Ficámos ontem no ponto de preparação de um lançamento de jig para o fundo.
Tarefa que aparentemente é simples, que todos os que fazemos jigging já repetimos milhares de vezes. Mas, ….estaremos a fazê-lo bem?
De que forma calculamos o ponto onde vai cair o jig?
Podemos sempre aprender algo mais com alguém cuja vida é fazer isso: Luís Ramos, profissional de pesca à linha.
Acho que ele, que já fez muitos milhares de vezes aquela manobra de preparação de lançamento do jig para o fundo, nem se apercebe dos cálculos necessários para acertar no alvo, leia-se colocar o jig na boca do peixe.
De forma empírica, repete e repete gestos e procedimentos que mais não são do que matemática aplicada.
Qualquer um de nós pode fazer algo parecido, se diminuirmos as variantes.
Qualquer um dos meus queridos leitores será capaz de calcular uma trajectória de um hélice de barco. Está preso ao motor, tem um eixo fixo, roda milhares de vezes em círculo, a passar exactamente no mesmo ponto e por isso, olhando ao histórico, sabendo onde passou antes, podemos dizer onde é que a pá do hélice irá passar nas voltas seguintes. Há um padrão que se repete.
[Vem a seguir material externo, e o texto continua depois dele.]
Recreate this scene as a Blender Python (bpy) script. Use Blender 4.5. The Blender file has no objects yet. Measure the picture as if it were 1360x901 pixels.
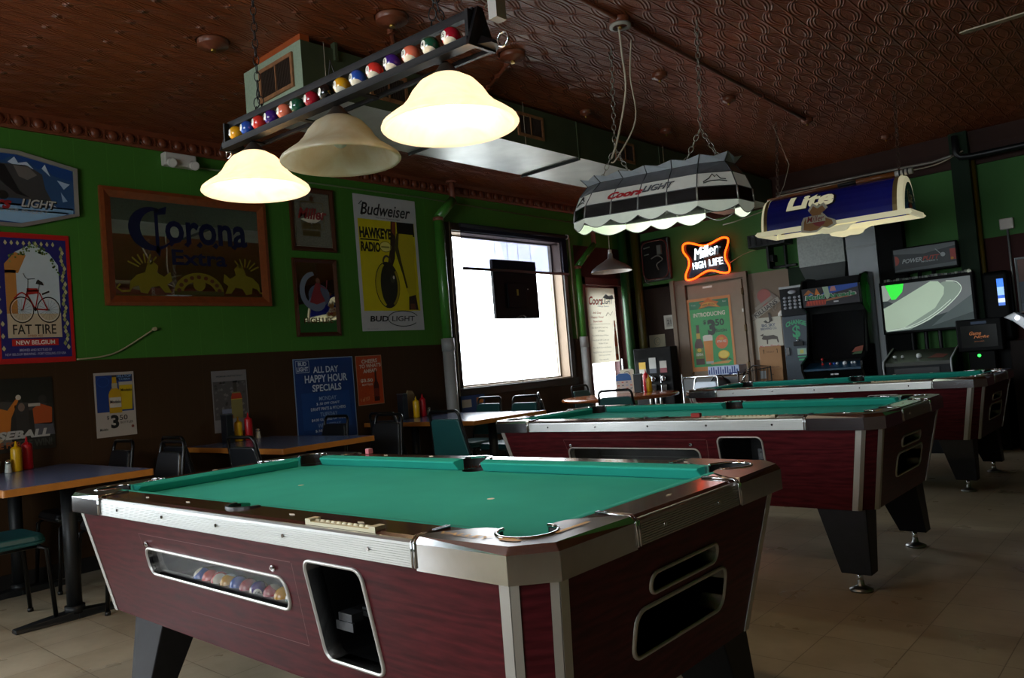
import bpy, bmesh, math, random
from mathutils import Vector, Matrix
random.seed(7)
S = bpy.context.scene
COL = S.collection
PI = math.pi

# ---------------- camera, world, light, exposure ----------------
cam = bpy.data.cameras.new('camera')
cam.sensor_fit = 'HORIZONTAL'; cam.sensor_width = 36.0
cam.lens = 36.0 * 1028.5 / 1360.0
cam.clip_start = 0.02; cam.clip_end = 100
camo = bpy.data.objects.new('camera', cam); COL.objects.link(camo)
yaw, pitch, roll = -0.7301, 0.0369, -0.0825
F = Vector((math.sin(yaw)*math.cos(pitch), math.cos(yaw)*math.cos(pitch), math.sin(pitch)))
R0 = Vector((math.cos(yaw), -math.sin(yaw), 0)); U0 = R0.cross(F)
RR = R0*math.cos(roll) + U0*math.sin(roll); UU = -R0*math.sin(roll) + U0*math.cos(roll)
M = Matrix((RR, UU, -F)).transposed().to_4x4(); M.translation = Vector((0, 0, 1.151))
camo.matrix_world = M
S.camera = camo

w = bpy.data.worlds.new('world'); S.world = w; w.use_nodes = True
bg = w.node_tree.nodes['Background']
bg.inputs['Color'].default_value = (0.86, 0.94, 1.0, 1)
bg.inputs['Strength'].default_value = 11.0

def area(name, loc, rot, sx, sy, power, col, portal=False):
    l = bpy.data.lights.new(name, 'AREA'); l.shape = 'RECTANGLE'; l.size = sx; l.size_y = sy
    l.energy = power; l.color = col
    if portal: l.cycles.is_portal = True
    o = bpy.data.objects.new(name, l); COL.objects.link(o); o.location = loc; o.rotation_euler = rot
    return o
def point(name, loc, power, col, r=.03):
    l = bpy.data.lights.new(name, 'POINT'); l.energy = power; l.color = col; l.shadow_soft_size = r
    o = bpy.data.objects.new(name, l); COL.objects.link(o); o.location = loc
    return o
# daylight comes in through wall openings (portals only guide the sampling)
area('portal_window_left', (-6.0, 6.58, 1.80), (0, -PI/2, 0), 1.7, 1.95, 1, (1, 1, 1), True)
area('portal_glass_door', (-6.0, 8.32, 1.1), (0, -PI/2, 0), 2.2, .9, 1, (1, 1, 1), True)
area('portal_window_near', (-6.0, -1.35, 1.60), (0, -PI/2, 0), 2.2, 3.3, 1, (1, 1, 1), True)

area('portal_fill_window', (-1.75, -3.68, 1.80), (PI/2, 0, 0), 2.9, 1.6, 1, (1, 1, 1), True)  # portal of the added fill opening behind the camera

vs = S.view_settings
S.display_settings.display_device = 'sRGB'
vs.view_transform = 'Standard'; vs.look = 'None'; vs.gamma = 1.0; vs.use_curve_mapping = False
vs.exposure = 0.35
cy = S.cycles
try:
    cy.use_denoising = True; cy.denoiser = 'OPENIMAGEDENOISE'
except Exception: pass
cy.max_bounces = 8; cy.diffuse_bounces = 4; cy.glossy_bounces = 4; cy.transmission_bounces = 6; cy.transparent_max_bounces = 12
cy.sample_clamp_indirect = 6.0
cy.caustics_reflective = False; cy.caustics_refractive = False

# ---------------- materials ----------------
def lin(c):
    if isinstance(c, str):
        c = c.lstrip('#'); c = [int(c[i:i+2], 16)/255 for i in (0, 2, 4)]
    return tuple((v/12.92 if v <= .04045 else ((v+.055)/1.055)**2.4) for v in c[:3]) + (1,)
MATS = {}
def mat(name, col='#808080', rough=.5, metal=0, var=.06, scale=9, emit=0, bump=0, bscale=60, coat=0, spec=.5, ecol=None, alpha=1, trans=0, streak=None):
    if name in MATS: return MATS[name]
    m = bpy.data.materials.new(name); MATS[name] = m; m.use_nodes = True
    nt = m.node_tree; N = nt.nodes; Lk = nt.links
    b = N['Principled BSDF']
    c = lin(col)
    tc = N.new('ShaderNodeTexCoord')
    nz = N.new('ShaderNodeTexNoise'); nz.inputs['Scale'].default_value = scale; nz.inputs['Detail'].default_value = 4
    if streak:
        mp = N.new('ShaderNodeMapping'); mp.inputs['Scale'].default_value = streak
        Lk.new(tc.outputs['Object'], mp.inputs['Vector']); Lk.new(mp.outputs['Vector'], nz.inputs['Vector'])
    else: Lk.new(tc.outputs['Object'], nz.inputs['Vector'])
    mx = N.new('ShaderNodeMix'); mx.data_type = 'RGBA'
    mx.inputs[6].default_value = tuple(max(0, v*(1-var*2)) for v in c[:3])+(1,)
    mx.inputs[7].default_value = tuple(min(1, v*(1+var*2)) for v in c[:3])+(1,)
    Lk.new(nz.outputs['Fac'], mx.inputs[0]); Lk.new(mx.outputs[2], b.inputs['Base Color'])
    b.inputs['Roughness'].default_value = rough; b.inputs['Metallic'].default_value = metal
    b.inputs['Specular IOR Level'].default_value = spec
    if coat: b.inputs['Coat Weight'].default_value = coat; b.inputs['Coat Roughness'].default_value = .08
    if emit:
        b.inputs['Emission Color'].default_value = lin(ecol) if ecol else c
        b.inputs['Emission Strength'].default_value = emit
    if bump:
        bn = N.new('ShaderNodeTexNoise'); bn.inputs['Scale'].default_value = bscale; bn.inputs['Detail'].default_value = 3
        Lk.new(tc.outputs['Object'], bn.inputs['Vector'])
        bp = N.new('ShaderNodeBump'); bp.inputs['Strength'].default_value = bump; bp.inputs['Distance'].default_value = .004
        Lk.new(bn.outputs['Fac'], bp.inputs['Height']); Lk.new(bp.outputs['Normal'], b.inputs['Normal'])
    if trans: b.inputs['Transmission Weight'].default_value = trans
    m['b'] = 1
    return m
def ink(col, rough=.45):
    return mat('print_' + col.strip('#'), col, rough, var=.04, scale=14)
def glassmat(name, tint='#ffffff', refl=.08, dark=1.0):
    if name in MATS: return MATS[name]
    m = bpy.data.materials.new(name); MATS[name] = m; m.use_nodes = True
    nt = m.node_tree; nt.nodes.clear(); N = nt.nodes
    o = N.new('ShaderNodeOutputMaterial'); t = N.new('ShaderNodeBsdfTransparent'); g = N.new('ShaderNodeBsdfGlossy'); x = N.new('ShaderNodeMixShader')
    t.inputs['Color'].default_value = tuple(v*dark for v in lin(tint)[:3])+(1,)
    g.inputs['Roughness'].default_value = .02; lw = N.new('ShaderNodeLayerWeight'); lw.inputs['Blend'].default_value = .25
    mu = N.new('ShaderNodeMath'); mu.operation = 'MULTIPLY_ADD'; mu.inputs[1].default_value = .5; mu.inputs[2].default_value = refl*.5
    nt.links.new(lw.outputs['Fresnel'], mu.inputs[0]); nt.links.new(mu.outputs[0], x.inputs[0])
    nt.links.new(t.outputs[0], x.inputs[1]); nt.links.new(g.outputs[0], x.inputs[2]); nt.links.new(x.outputs[0], o.inputs[0])
    return m
def math_(N, L, op, a, b=None, c=None):
    n = N.new('ShaderNodeMath'); n.operation = op
    for i, v in enumerate((a, b, c)):
        if v is None: continue
        if isinstance(v, (int, float)): n.inputs[i].default_value = v
        else: L.new(v, n.inputs[i])
    return n.outputs[0]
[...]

Agora façam lá isso a bordo de um barco açoitado pelo vento, empurrado pelas correntes, no meio das ondas, a peixes que estão a mais de 120 metros de distância!
E se por vezes o conseguirem, o que duvido, tentem lá fazer com que o barco fique a fazer a deriva de maneira a que duas pessoas possam pescar ao mesmo tempo...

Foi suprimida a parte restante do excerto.